3) If the official date is 19 October AND the legal period is measured in 'working days' then the appeal period would end on 10 November: five days AFTER the submission on 5 November.

 

For the period of '15 days' I need to cite four other Articles and possibly sow some additional confusion.

 

Article 153 states that 'failing special disposition, 10 days is the period [granted] for parties' (among other things) to 'exercise any other procedural power;'.

 

Article 382 states that 'cautelar' procedures are always deemed to be 'urgent'.

 

Article 685 states that 'the period in which to lodge an appeal is 30 days, save in urgent cases and the many cases expressly foreseen in the law, and counting from the notification of the decision.'

 

Article 691 states that (among other things) the period of appeal for urgent cases is reduced to 15 days.

 

First, here, I have taken the legal period for the appeal of the Appellate ruling as being 15 days based on the 'urgent' stipulations given in Articles 144, 382, 685 and 691 - given that the injunction is a 'cautelar' case.

 

Second, the phrase in Art 685, 'counting from the notification', brings me back to that stamp 'Entrada: 19-10-2020' which appears on the document dated 18 October which I mentioned at the beginning of this missive.

 

The word 'Entrada:' makes me think that that is the date on which the ruling was entered/recorded in the official judicial record.

 

That document is the official cover letter under which the decision was sent to the legal teams.
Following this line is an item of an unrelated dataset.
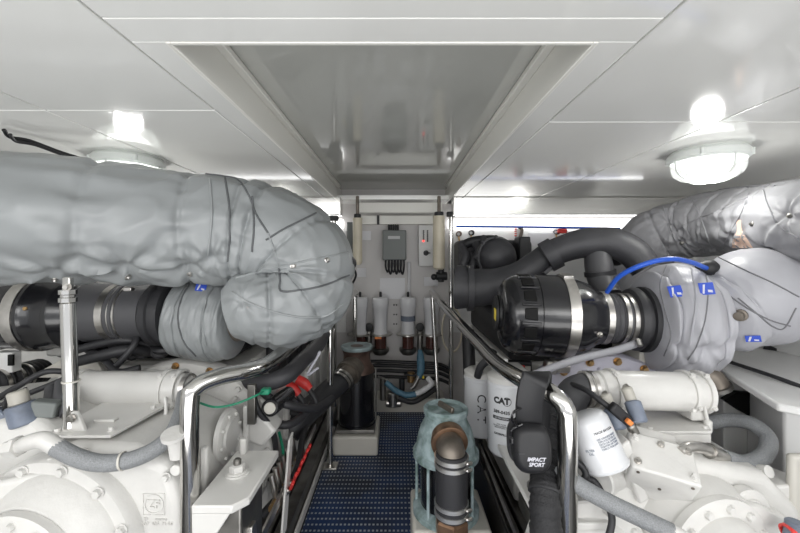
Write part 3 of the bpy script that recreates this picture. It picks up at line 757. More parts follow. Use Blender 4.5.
# ================================================================== STRAINERS
def strainer_far():
    x, y = X(357,2.33), 2.33
    t = T('sea_strainer', 'dark raw-water strainer on a cream box at the far left of the mat', 'strainer', (x,y,.115))
    MB().lathe((x,y,.135), (0,0,1), [(0,.115),(.012,.115),(.014,.105),(.30,.105),(.302,.112),(.312,.112)], 40).build('bowl', 'black', t)
    MB().lathe((x,y,.447), (0,0,1), [(0,.11),(.03,.10),(.05,.085),(.10,.08),(.12,.086),(.135,.092)], 40).build('head', 'copper', t)
    MB().lathe((x,y,.58), (0,0,1), [(0,.092),(.008,.097),(.022,.097),(.024,.085),(.020,.08),(.02,0)], 40).build('lid_ring', 'copper_ring', t)
    MB().lathe((x,y,.585), (0,0,1), [(0,.08),(.014,.08),(.016,.0)], 32).build('lid', 'copper', t)
    a = V((x-.01,y-.05,.49)); b = V((x-.07,y-.17,.44))
    MB().lathe(a, b-a, [(0,.07),(.05,.068),(.052,.076),(.075,.076),(.077,.062),(.12,.06)], 32).build('outlet', 'aged', t)
    MB().cyl((x-.115,y-.0,.15),(x-.115,y,.46),.006).build('tie_rod', 'dullsteel', t)
    MB().cyl((x+.115,y-.0,.15),(x+.115,y,.46),.006).build('tie_rod', 'dullsteel', t)
    MB().box(x-.11,x+.115,y-.12,y+.12,.115,.137).build('base_plate', 'dullsteel', t, bevel=.004)
    h = T('suction_hose', 'thick black hose with steel clamps leaving the far strainer to the left', 'hose', (x-.25,y-.3,.1))
    MB().tube([b+V((.02,.04,.01)), b+V((-.05,-.05,-.03)), P(318,402,2.0), P(300,418,1.85), P(288,432,1.8)], .062, 22).build('sleeve', 'rubber', h)
    for k in (0.0,.5): MB().ring(b+(b-a).normalized()*(-.012+k*.05), b-a, .062, .005, .016).build('clamp', 'steel', h)
    o = MB().box(x-.125,x+.135,y-.15,y+.15,.0,.112).build('plinth', 'cream', None, bevel=.012, segs=3)
    tag(o, 'low cream moulded box under the far strainer', 'box')
strainer_far()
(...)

It does not affect the outcome of any of the date calculations above, but it does introduce another date into the question: On which date is the Appellate ruling effective on the parties: 14th? 18th? or 19th?

 

Finally, in my searching of the CPC I did come across another very long but interesting Article, number 712, which sets out the circumstances under which a decision of the court of 1st instance about the 'matter of fact' can be altered by the Court of Appeal.

 

I did not see any reference to this Article in the Appellate ruling, but the last paragraph of Article 712 states that decisions of the Appeal Court made under the provisions of the Article cannot be appealed to the Supreme Court.

 

That leaves me wondering whether or not dates have anything at all to do with the rejection of the alleged 5 November appeal.

Added extra to report

I looked up 'férias judiciais' on the Internet and came across this small article for the 2010 holidays in Portugal:
http://www.online24.pt/ferias-judiciais-2010/

In summary, it seems that in 2005 the first action of the José Sócrates absolute majority Government was to reduce the judicial holidays and that reduction was reversed this year giving the legal fraternity an extra 15 days holiday during the period 15 July to 31 August.

So, discounting all days in 2010 except those between those two dates, and ignoring the fact that courts are not open for non-urgent business on weekends or public holidays, the most obvious calculation is: 19 October plus 15 consecutive days equals an end date of 3 November, thereby rendering the McCann appeal on 5 November null and void, 'out-of-bounds', irrelevant, whatever similar word/phrase one might wish to choose.